My textbook, Introduction to Probability by Blitzstein and Hwang, gives the following example:
(Comparing Exponentials of different rates). Let $T_1 \sim \text{Expo}(\lambda_1)$ and $T_2 \sim \text{Expo}(\lambda_2)$ be independent. Find $P(T_1 < T_2)$. For example, $T_1$ could be the lifetime of a refrigerator and $T_2$ could be the lifetime of a stove (if we are willing to assume Exponential distributions for these), and then $P(T_1 < T_2)$ is the probability that the refrigerator fails before the stove. We know from Chapter 5 that $\min(T_1, T_2) \sim \text{Expo}(\lambda_1 + \lambda_2)$, which tells us about when the first appliance failure will occur, but we also may want to know about which appliance will fail first.
Solution:
We just need to integrate the joint PDF of $T_1$ and $T_2$ over the appropriate region, which is all $(t_1, t_2)$ with $t_1 > 0$, $t_2 > 0$, and $t_1 < t_2$. This yields
$$\begin{align} P(T_1 < T_2) &= \int_0^\infty \int_0^{t_2} \lambda_1 e^{-\lambda_1 t_1} \lambda_2 e^{-\lambda t_2} \ dt_1 dt_2 \\ &= \int_0^\infty \left( \int_0^{t_2} \lambda_1 e^{-\lambda_1 t_1} \ dt_1 \right)\lambda_2 e^{-\lambda_2 t_2} \ dt_2 \\ &= \int_0^\infty (1 - e^{-\lambda_1 t_2}) \lambda_2e^{-\lambda t_2} \ dt_2 \\ &= 1 - \int_0^\infty \lambda_2 e^{-(\lambda_1 + \lambda_2)t_2} \ dt_2 \\ &= 1 - \dfrac{\lambda_2}{\lambda_1 + \lambda_2} \\ &= \dfrac{\lambda_1}{\lambda_1 + \lambda_2} \end{align}$$
I have the following questions about this:
Why do we require $T_1$ and $T_2$ to be independent in order to construct the joint PDF?

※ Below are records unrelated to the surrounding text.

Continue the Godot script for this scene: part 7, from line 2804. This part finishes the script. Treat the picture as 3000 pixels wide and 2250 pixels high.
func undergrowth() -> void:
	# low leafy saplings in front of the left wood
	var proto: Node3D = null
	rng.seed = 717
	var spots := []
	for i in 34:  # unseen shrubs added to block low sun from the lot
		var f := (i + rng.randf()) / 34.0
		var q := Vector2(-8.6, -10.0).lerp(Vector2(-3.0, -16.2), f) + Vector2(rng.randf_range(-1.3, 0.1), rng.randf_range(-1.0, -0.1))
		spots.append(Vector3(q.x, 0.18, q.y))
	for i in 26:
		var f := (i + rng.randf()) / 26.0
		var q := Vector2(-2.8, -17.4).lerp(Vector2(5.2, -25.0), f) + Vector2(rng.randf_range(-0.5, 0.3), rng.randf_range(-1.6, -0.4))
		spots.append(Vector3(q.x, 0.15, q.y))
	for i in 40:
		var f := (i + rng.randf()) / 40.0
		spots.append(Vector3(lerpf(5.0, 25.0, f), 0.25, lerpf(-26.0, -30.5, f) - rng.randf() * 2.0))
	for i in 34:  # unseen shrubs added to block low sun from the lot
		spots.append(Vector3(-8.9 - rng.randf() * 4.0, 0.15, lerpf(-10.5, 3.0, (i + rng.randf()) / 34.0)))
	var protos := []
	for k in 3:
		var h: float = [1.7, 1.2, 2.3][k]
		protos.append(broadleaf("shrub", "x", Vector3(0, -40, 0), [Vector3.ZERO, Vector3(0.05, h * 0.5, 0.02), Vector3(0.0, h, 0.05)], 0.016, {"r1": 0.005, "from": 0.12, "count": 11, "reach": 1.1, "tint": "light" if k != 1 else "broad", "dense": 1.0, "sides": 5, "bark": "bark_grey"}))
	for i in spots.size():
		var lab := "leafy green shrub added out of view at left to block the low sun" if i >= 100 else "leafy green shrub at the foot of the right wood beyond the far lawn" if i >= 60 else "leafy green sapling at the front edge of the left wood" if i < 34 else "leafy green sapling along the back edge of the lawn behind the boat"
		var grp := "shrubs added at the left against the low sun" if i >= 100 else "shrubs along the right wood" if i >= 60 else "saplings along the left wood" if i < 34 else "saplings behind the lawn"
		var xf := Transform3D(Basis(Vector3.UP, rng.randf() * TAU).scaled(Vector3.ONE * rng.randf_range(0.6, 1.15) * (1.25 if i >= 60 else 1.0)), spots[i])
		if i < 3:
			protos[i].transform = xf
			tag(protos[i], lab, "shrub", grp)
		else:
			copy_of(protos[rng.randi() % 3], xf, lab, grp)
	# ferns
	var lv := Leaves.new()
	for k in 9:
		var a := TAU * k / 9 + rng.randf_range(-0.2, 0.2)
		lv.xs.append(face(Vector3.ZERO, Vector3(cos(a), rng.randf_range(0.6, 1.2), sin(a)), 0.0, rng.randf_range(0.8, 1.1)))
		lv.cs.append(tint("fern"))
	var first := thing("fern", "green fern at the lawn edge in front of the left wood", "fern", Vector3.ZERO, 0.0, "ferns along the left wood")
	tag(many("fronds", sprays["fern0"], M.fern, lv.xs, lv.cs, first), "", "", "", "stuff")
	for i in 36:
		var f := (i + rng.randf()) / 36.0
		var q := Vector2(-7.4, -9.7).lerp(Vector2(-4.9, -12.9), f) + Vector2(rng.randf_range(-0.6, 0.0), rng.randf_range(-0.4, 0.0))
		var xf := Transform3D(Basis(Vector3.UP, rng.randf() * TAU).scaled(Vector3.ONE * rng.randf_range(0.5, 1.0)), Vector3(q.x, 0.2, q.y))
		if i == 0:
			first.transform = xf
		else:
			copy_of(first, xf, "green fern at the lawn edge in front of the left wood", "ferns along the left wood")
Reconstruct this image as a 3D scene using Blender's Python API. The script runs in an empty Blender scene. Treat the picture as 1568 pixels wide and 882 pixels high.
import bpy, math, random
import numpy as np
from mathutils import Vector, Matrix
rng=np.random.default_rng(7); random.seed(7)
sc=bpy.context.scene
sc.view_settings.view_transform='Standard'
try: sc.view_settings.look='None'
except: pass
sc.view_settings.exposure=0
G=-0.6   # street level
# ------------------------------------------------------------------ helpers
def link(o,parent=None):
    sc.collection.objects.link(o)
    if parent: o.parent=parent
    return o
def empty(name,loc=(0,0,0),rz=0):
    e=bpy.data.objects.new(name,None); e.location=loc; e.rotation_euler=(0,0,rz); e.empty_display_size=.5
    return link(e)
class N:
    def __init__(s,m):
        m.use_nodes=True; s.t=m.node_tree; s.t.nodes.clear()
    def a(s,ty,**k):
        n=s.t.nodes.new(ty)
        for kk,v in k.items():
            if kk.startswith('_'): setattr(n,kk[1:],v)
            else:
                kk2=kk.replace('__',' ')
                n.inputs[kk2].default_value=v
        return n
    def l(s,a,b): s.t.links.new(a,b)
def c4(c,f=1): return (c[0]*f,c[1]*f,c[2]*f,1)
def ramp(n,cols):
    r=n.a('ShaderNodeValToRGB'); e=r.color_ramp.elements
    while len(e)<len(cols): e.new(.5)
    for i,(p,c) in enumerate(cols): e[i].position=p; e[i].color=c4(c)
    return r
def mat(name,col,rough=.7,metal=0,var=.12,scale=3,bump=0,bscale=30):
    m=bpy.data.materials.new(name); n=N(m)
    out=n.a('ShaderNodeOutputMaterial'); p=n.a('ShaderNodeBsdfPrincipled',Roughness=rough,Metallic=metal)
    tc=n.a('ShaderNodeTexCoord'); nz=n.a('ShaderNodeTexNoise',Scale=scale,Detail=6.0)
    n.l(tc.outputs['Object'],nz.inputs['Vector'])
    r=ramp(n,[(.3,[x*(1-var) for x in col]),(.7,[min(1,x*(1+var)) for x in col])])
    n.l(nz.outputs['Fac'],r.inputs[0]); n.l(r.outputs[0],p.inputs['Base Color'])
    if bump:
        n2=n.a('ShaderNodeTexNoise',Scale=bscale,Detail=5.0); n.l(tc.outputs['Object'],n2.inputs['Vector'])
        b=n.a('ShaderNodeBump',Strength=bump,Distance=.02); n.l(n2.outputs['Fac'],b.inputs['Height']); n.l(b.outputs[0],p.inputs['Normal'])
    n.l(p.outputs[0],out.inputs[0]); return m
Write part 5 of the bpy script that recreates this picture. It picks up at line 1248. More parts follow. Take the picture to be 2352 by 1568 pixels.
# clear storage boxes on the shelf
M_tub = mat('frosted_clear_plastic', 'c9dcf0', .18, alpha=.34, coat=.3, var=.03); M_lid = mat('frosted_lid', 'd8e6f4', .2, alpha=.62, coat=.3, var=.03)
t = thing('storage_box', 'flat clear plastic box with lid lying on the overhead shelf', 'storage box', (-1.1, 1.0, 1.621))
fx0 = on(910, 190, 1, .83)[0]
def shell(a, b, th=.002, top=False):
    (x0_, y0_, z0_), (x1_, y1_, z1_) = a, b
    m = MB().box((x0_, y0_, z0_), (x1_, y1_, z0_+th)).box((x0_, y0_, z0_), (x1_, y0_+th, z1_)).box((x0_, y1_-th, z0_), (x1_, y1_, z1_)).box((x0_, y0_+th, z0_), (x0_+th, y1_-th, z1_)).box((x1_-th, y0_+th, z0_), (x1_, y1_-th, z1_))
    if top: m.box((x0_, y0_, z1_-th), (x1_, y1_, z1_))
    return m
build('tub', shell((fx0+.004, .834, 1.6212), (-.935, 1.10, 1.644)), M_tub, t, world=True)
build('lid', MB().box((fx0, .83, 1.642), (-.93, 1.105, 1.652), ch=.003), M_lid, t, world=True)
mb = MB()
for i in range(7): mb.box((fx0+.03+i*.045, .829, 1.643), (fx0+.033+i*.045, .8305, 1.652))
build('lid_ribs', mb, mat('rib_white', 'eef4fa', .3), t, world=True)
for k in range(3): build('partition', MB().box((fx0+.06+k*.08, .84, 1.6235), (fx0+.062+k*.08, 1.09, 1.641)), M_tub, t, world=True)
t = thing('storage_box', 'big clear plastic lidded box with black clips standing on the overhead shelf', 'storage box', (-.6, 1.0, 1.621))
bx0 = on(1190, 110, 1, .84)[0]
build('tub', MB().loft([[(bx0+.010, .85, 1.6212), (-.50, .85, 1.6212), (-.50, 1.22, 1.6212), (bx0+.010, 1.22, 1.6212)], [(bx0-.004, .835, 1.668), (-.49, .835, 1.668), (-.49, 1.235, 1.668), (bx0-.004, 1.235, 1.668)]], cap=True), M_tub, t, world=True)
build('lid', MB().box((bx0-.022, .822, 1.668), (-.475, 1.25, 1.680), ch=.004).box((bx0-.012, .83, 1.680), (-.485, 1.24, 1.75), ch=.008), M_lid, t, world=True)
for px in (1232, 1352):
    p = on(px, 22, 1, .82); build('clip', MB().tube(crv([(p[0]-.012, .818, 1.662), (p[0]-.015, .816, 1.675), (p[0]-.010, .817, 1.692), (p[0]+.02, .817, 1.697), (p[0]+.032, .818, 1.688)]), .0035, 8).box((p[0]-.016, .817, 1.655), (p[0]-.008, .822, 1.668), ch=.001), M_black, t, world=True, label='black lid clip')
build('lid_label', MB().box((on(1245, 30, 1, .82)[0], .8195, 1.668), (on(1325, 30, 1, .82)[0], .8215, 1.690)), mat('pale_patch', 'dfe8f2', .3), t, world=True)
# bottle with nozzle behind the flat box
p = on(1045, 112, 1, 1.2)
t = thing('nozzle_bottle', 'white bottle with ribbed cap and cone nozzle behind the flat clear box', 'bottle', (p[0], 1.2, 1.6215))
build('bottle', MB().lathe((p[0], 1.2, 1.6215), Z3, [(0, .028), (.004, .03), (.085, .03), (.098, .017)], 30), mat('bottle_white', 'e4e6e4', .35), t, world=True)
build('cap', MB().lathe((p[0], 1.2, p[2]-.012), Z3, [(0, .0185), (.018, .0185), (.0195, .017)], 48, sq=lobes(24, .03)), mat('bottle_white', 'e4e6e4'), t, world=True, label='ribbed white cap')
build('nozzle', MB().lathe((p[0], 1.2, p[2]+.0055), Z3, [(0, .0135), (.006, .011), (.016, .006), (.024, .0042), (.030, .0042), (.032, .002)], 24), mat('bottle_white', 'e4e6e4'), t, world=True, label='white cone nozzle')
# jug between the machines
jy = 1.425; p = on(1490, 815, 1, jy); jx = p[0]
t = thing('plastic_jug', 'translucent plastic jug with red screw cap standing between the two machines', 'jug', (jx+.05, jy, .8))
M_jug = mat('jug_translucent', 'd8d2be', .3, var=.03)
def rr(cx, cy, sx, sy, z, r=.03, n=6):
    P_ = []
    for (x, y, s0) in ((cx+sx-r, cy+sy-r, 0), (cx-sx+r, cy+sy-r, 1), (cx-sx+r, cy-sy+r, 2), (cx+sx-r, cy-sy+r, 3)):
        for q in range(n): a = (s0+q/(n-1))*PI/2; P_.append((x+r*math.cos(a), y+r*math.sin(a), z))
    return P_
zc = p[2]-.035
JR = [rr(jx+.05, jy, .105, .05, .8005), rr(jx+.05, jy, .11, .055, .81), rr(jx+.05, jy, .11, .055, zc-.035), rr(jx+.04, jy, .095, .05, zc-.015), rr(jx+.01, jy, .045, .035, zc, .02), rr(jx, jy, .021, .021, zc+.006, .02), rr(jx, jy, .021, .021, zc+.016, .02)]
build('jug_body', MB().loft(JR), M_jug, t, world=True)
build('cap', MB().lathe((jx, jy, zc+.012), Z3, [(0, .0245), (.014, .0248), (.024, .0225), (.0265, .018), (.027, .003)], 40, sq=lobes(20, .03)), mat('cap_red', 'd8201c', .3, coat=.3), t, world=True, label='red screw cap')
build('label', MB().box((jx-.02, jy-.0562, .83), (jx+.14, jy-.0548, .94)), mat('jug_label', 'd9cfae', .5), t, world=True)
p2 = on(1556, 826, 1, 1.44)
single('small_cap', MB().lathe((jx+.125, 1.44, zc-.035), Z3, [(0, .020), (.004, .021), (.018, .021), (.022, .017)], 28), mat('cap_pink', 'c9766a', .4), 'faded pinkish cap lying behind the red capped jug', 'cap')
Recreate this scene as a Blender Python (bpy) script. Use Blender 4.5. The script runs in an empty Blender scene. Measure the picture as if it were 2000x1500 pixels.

My multiple integral knowledge is rusty. Why do we go over the region $\int_0^\infty \int_0^{t_2}$? Why is the second integral from $0$ to $t_2$? What happened to $t_1$? Why $\int_0^\infty$ for the first integral?
I would greatly appreciate it if people could please take the time to clarify this.
1)
It is not so much a "requirement" but more a fortunate coincidence that we are only interested in this special case that is characterized by independence.
If $T_1$ and $T_2$ are independent then we are capable to find the joint PDF (as product of the PDF's of $T_1$ and $T_2$).
If there is no independence then we simply cannot calculate $P(T_1<T_2)$ unless the joint PDF is one of our data.
2)
Let $u:\mathbb{R}^{2}\to\mathbb{R}$ be the function prescribed by $\left(x,y\right)\mapsto1$ if $x<y$ and $\left(x,y\right)\mapsto0$ otherwise.
Then:
$$P\left(T_{1}<T_{2}\right)=\mathbb{E}u\left(T_{1},T_{2}\right)=\int_{-\infty}^{+\infty}\int_{-\infty}^{+\infty}u\left(t_{1},t_{2}\right)f_{\left(T_{1},T_{2}\right)}\left(t_{1},t_{2}\right)dt_{1}dt_{2}=$$$$\int_{0}^{\infty}\int_{0}^{\infty}u\left(t_{1},t_{2}\right)f_{\left(T_{1},T_{2}\right)}\left(t_{1},t_{2}\right)dt_{1}dt_{2}$$
The first equality is an application of the general rule $P(A)=\mathbb E\mathbf1_A$ where $\mathbf1_A$ denotes the indicator function of event $A$.
The second equality is nothing more than a definition of expectation.
The third equality rest on the fact that $f_{\left(T_{1},T_{2}\right)}\left(t_{1},t_{2}\right)=0$ if $t_{1}<0$ or $t_{2}<0$.
Moreover we have: $$\int_{0}^{\infty}\int_{0}^{\infty}u\left(t_{1},t_{2}\right)f_{\left(T_{1},T_{2}\right)}\left(t_{1},t_{2}\right)dt_{1}dt_{2}=\int_{0}^{\infty}\int_{0}^{t_{2}}f_{\left(T_{1},T_{2}\right)}\left(t_{1},t_{2}\right)dt_{1}dt_{2}$$ because of the properties of function $u\left(t_{1},t_{2}\right)$: it takes value $1$ if $t_{1}<t_{2}$ and value $0$ otherwise.